--- GIVEN REQUEST ---
Print the material below exactly as it stands, please, from its first line to the line holding "mb.add(np.concatenate([np.c_[sh_b, zs], np.c_[sh_b", with no pictures.

--- EXTRACTED DATA ---

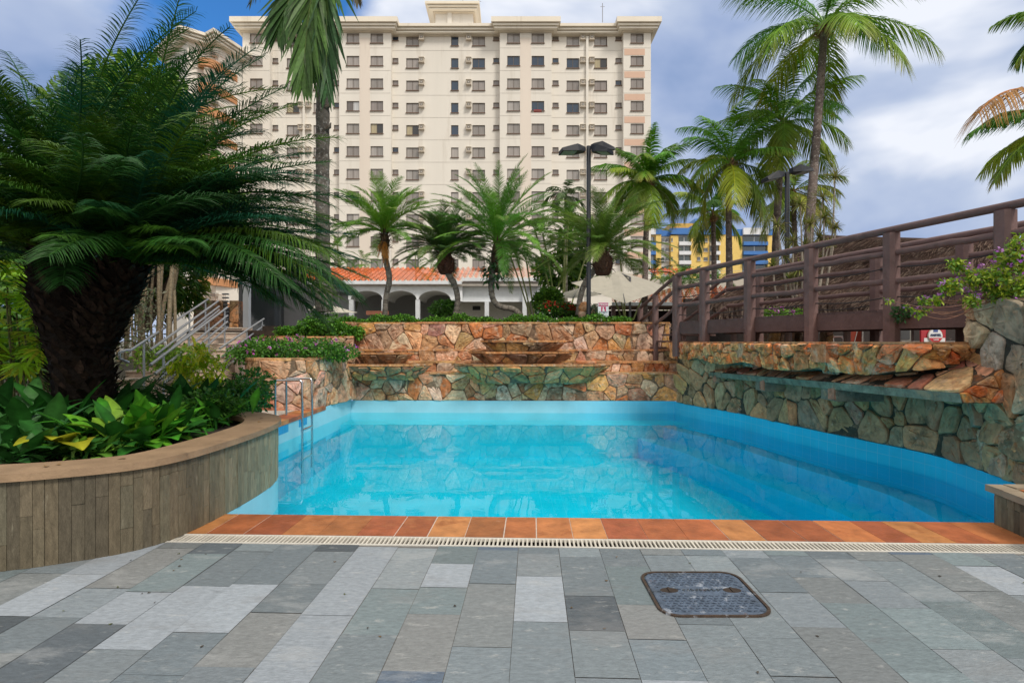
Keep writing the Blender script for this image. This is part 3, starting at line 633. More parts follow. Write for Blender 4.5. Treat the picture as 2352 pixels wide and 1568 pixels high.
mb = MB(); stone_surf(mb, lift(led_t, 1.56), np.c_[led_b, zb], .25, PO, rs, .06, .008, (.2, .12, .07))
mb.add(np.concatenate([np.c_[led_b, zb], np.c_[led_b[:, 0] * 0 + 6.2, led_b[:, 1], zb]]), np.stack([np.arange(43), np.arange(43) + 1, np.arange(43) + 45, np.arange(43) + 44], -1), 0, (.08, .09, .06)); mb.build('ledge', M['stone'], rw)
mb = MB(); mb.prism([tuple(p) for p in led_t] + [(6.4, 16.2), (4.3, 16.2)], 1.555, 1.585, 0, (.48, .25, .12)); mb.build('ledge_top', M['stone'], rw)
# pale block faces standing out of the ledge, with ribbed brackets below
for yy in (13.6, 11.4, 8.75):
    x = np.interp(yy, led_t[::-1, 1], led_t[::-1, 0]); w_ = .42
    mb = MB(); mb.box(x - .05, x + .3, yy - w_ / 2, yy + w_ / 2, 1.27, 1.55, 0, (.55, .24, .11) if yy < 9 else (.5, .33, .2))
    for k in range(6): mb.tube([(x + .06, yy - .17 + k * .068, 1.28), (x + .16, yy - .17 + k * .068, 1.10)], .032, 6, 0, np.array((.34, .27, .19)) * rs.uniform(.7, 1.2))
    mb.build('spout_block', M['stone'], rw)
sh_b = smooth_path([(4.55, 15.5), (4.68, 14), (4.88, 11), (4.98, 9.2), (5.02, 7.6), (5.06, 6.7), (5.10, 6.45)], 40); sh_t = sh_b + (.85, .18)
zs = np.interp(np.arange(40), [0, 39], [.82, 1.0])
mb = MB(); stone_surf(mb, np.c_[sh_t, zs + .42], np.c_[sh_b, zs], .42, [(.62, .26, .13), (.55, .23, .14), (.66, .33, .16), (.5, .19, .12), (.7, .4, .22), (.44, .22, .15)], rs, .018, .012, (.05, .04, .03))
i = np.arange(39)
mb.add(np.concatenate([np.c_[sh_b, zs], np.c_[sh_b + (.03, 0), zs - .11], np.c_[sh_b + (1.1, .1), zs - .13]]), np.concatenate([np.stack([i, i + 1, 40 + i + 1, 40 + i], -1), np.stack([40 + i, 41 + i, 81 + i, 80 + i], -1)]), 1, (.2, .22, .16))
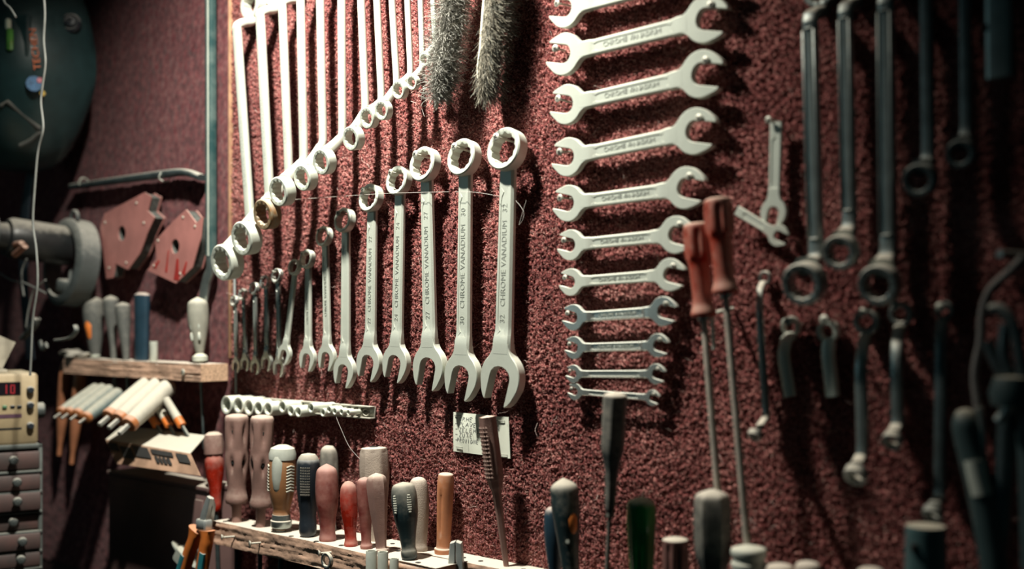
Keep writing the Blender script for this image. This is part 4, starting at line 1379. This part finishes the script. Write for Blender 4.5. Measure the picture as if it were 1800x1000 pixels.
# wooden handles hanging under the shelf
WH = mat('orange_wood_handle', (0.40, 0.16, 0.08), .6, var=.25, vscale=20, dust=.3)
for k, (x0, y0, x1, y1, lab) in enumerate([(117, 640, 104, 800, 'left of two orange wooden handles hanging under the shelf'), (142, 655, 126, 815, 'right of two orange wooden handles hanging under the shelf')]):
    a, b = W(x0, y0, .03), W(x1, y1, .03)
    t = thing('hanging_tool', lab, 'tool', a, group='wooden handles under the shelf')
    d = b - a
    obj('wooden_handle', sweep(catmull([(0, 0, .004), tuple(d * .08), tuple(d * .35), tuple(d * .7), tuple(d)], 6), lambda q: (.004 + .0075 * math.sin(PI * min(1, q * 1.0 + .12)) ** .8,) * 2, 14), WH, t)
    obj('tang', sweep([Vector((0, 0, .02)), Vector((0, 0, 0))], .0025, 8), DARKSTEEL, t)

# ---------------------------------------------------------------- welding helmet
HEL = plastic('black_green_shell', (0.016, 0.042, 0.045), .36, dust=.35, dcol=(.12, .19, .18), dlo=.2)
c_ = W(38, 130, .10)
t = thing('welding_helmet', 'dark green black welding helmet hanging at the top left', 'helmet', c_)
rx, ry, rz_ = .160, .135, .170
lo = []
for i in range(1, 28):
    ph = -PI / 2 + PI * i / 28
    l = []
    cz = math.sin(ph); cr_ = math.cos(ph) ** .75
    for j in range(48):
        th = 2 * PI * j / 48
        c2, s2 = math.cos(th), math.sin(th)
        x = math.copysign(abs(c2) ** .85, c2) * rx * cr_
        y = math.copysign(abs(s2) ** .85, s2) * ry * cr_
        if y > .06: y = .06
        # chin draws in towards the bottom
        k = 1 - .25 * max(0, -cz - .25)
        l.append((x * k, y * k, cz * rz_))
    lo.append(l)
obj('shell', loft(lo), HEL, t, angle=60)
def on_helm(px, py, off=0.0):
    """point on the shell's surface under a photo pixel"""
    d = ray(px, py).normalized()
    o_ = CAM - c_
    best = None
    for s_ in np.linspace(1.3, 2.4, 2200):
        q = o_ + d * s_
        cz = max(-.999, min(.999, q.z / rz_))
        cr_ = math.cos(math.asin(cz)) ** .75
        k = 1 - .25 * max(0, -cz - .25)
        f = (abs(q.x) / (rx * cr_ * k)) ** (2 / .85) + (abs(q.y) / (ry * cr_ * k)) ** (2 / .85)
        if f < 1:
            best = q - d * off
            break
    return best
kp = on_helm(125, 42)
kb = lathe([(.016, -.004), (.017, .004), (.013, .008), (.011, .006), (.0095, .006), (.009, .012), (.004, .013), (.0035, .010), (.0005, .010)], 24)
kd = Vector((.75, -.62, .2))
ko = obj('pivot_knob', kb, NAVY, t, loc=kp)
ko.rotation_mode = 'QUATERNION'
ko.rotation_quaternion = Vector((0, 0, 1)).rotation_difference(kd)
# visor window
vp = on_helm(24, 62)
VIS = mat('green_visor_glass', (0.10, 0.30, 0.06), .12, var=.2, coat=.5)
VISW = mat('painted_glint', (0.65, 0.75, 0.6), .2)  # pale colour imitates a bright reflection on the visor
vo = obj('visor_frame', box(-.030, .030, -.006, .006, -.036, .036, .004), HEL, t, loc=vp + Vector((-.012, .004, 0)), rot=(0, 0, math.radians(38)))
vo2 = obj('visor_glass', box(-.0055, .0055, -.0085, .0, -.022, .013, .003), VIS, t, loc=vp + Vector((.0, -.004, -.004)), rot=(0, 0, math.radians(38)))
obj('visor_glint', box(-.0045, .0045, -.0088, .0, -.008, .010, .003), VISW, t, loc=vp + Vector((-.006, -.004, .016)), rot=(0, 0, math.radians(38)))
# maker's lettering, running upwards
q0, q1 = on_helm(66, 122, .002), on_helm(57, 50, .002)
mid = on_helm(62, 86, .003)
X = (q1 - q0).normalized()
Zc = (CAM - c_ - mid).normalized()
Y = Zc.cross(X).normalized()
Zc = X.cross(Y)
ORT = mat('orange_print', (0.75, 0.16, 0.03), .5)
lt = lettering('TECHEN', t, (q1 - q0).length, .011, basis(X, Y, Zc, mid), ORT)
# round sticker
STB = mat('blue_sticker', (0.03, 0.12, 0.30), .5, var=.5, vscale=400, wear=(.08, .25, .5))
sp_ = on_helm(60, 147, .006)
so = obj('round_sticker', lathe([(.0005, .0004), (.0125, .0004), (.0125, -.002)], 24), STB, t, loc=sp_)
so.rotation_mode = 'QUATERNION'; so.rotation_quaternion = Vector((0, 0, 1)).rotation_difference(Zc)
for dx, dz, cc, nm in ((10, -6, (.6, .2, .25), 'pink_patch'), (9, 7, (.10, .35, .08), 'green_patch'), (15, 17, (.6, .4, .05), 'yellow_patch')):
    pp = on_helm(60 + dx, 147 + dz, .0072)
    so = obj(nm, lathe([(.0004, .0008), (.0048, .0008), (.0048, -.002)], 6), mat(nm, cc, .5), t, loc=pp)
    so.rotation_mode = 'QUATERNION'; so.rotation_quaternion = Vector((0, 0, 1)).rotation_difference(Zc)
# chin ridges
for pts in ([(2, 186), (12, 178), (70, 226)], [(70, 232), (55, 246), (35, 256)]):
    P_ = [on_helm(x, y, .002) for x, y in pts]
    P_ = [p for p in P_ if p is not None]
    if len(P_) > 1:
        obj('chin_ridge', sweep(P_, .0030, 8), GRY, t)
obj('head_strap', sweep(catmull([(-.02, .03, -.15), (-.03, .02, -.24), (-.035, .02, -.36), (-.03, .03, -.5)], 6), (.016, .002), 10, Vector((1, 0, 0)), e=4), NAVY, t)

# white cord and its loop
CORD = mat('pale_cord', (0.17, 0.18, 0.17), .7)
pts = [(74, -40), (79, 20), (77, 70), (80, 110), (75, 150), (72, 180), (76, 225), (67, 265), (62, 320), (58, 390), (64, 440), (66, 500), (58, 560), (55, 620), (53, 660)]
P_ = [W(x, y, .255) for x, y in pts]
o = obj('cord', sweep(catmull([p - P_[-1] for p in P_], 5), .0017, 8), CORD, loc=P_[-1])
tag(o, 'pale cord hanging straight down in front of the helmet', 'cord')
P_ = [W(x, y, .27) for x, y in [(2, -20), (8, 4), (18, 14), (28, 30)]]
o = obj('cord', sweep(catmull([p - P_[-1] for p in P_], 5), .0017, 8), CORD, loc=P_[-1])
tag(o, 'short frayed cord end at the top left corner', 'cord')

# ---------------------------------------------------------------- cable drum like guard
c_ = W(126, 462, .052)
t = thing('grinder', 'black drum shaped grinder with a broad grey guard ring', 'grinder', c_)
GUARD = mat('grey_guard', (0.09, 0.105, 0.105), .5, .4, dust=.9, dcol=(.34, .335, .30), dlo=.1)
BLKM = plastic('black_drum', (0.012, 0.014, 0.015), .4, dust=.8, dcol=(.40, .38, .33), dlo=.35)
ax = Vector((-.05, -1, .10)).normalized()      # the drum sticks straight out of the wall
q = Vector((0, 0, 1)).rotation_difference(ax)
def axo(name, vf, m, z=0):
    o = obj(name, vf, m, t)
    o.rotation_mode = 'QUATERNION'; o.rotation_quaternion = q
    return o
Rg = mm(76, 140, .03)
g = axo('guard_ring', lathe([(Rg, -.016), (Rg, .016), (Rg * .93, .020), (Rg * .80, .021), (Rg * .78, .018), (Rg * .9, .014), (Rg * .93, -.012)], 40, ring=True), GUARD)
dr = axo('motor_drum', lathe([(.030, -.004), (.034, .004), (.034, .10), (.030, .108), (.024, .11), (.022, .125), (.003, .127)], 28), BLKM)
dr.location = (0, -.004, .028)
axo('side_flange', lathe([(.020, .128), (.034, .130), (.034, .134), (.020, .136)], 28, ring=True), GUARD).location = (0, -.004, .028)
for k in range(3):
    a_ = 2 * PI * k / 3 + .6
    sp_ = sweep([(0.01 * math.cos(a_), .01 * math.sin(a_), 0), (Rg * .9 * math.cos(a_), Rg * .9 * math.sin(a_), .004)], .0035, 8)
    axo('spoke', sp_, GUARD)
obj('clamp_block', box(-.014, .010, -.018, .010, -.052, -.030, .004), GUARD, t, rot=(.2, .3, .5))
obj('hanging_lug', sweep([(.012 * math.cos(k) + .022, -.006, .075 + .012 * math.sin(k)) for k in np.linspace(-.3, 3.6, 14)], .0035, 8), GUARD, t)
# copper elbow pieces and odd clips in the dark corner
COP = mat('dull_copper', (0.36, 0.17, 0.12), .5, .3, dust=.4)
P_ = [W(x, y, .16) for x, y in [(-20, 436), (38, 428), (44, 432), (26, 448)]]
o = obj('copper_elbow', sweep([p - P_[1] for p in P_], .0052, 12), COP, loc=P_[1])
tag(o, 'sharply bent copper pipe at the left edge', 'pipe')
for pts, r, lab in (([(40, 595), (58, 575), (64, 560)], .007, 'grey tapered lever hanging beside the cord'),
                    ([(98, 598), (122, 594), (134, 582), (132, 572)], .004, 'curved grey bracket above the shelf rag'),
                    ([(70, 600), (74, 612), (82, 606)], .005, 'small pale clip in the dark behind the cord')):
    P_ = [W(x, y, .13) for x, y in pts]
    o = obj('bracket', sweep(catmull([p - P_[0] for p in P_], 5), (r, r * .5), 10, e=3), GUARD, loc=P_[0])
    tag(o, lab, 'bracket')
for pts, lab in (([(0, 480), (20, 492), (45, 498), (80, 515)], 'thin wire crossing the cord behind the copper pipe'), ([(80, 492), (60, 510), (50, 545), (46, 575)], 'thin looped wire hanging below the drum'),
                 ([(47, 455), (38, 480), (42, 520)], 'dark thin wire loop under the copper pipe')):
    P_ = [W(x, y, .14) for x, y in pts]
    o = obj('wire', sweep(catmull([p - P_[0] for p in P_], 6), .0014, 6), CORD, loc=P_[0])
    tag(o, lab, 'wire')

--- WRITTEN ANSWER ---
Keep writing the Blender script for this image. This is part 3, starting at line 633. More parts follow. Write for Blender 4.5. Treat the picture as 2352 pixels wide and 1568 pixels high.
mb = MB(); stone_surf(mb, lift(led_t, 1.56), np.c_[led_b, zb], .25, PO, rs, .06, .008, (.2, .12, .07))
mb.add(np.concatenate([np.c_[led_b, zb], np.c_[led_b[:, 0] * 0 + 6.2, led_b[:, 1], zb]]), np.stack([np.arange(43), np.arange(43) + 1, np.arange(43) + 45, np.arange(43) + 44], -1), 0, (.08, .09, .06)); mb.build('ledge', M['stone'], rw)
mb = MB(); mb.prism([tuple(p) for p in led_t] + [(6.4, 16.2), (4.3, 16.2)], 1.555, 1.585, 0, (.48, .25, .12)); mb.build('ledge_top', M['stone'], rw)
# pale block faces standing out of the ledge, with ribbed brackets below
for yy in (13.6, 11.4, 8.75):
    x = np.interp(yy, led_t[::-1, 1], led_t[::-1, 0]); w_ = .42
    mb = MB(); mb.box(x - .05, x + .3, yy - w_ / 2, yy + w_ / 2, 1.27, 1.55, 0, (.55, .24, .11) if yy < 9 else (.5, .33, .2))
    for k in range(6): mb.tube([(x + .06, yy - .17 + k * .068, 1.28), (x + .16, yy - .17 + k * .068, 1.10)], .032, 6, 0, np.array((.34, .27, .19)) * rs.uniform(.7, 1.2))
    mb.build('spout_block', M['stone'], rw)
sh_b = smooth_path([(4.55, 15.5), (4.68, 14), (4.88, 11), (4.98, 9.2), (5.02, 7.6), (5.06, 6.7), (5.10, 6.45)], 40); sh_t = sh_b + (.85, .18)
zs = np.interp(np.arange(40), [0, 39], [.82, 1.0])
mb = MB(); stone_surf(mb, np.c_[sh_t, zs + .42], np.c_[sh_b, zs], .42, [(.62, .26, .13), (.55, .23, .14), (.66, .33, .16), (.5, .19, .12), (.7, .4, .22), (.44, .22, .15)], rs, .018, .012, (.05, .04, .03))
i = np.arange(39)
mb.add(np.concatenate([np.c_[sh_b, zs], np.c_[sh_b + (.03, 0), zs - .11], np.c_[sh_b + (1.1, .1), zs - .13]]), np.concatenate([np.stack([i, i + 1, 40 + i + 1, 40 + i], -1), np.stack([40 + i, 41 + i, 81 + i, 80 + i], -1)]), 1, (.2, .22, .16))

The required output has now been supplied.